Скажу еще о прозорливости старца и о некоторых чудесных случаях.
Раз тоже приехала я в Оптину к старцу и еще ничего положительно не думала говорить ему о монастыре и о своем устройстве в нем. Дети и дела держали меня. Мысли свои о монастыре я крепко скрывала. Вышедши на общее благословение, батюшка взглянул на меня и сказал: «О монастыре надо говорить наедине». Пройдя дальше, старец вернулся и, проведя у меня рукой по лбу, сказал: «Шила в мешке не утаишь». Я это сначала не поняла и подумала: батюшка говорит что-нибудь о моих грехах.

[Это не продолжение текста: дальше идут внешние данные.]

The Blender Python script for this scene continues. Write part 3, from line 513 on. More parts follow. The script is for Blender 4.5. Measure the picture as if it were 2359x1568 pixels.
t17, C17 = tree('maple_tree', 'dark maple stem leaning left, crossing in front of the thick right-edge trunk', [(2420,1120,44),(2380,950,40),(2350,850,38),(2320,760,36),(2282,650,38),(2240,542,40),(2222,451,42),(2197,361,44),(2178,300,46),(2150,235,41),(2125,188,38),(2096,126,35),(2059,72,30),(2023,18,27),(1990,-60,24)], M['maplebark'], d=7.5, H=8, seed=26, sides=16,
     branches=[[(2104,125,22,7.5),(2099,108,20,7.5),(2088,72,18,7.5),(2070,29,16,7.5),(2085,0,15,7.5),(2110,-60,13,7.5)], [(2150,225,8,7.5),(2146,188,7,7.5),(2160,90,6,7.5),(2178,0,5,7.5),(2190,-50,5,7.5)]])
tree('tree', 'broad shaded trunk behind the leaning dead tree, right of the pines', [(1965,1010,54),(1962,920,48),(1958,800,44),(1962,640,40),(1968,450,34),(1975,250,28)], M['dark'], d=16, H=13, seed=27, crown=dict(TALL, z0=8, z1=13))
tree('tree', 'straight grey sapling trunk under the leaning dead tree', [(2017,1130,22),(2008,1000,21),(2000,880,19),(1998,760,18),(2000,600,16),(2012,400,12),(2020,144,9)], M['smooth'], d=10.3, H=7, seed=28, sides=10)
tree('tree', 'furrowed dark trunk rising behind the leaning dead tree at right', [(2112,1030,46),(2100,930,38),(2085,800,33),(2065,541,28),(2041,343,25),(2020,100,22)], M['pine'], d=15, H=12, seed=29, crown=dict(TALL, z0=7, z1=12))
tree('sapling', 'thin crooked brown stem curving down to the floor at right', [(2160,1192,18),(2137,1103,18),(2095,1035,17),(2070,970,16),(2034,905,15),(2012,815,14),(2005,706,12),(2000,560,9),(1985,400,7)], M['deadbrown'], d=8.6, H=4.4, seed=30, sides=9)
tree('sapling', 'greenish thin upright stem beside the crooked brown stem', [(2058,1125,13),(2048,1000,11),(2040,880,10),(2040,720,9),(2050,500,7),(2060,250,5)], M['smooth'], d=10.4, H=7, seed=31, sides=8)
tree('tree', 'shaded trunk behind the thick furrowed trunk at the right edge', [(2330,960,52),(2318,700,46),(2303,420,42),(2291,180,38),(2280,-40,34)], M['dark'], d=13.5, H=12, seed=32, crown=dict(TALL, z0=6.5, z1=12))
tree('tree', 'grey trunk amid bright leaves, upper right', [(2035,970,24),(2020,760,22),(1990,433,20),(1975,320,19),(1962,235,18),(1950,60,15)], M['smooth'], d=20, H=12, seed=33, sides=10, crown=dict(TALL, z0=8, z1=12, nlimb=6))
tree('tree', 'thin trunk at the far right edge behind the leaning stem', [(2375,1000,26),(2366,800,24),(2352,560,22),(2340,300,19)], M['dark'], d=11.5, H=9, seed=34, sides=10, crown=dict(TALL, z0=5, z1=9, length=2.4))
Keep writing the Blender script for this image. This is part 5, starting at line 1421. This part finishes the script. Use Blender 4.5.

Позвав меня вечером того же дня, старец, — не помню, — спросил ли меня или предложил мне какое-то занятие, но я перепугалась и сказала: «Да нет, нет, батюшка, я пойду за вами». — «А пойдешь за мной, ну так подойди ко мне, — я тебя перекрещу». И старец перекрестил меня большим крестом. В этот раз я высказала ему уже все, что было у меня на душе. И потому, когда я уходила, батюшка опять подозвал меня, сказав: «Подойди», — он тут же велел одной монахине проводить нас с дочерью за него.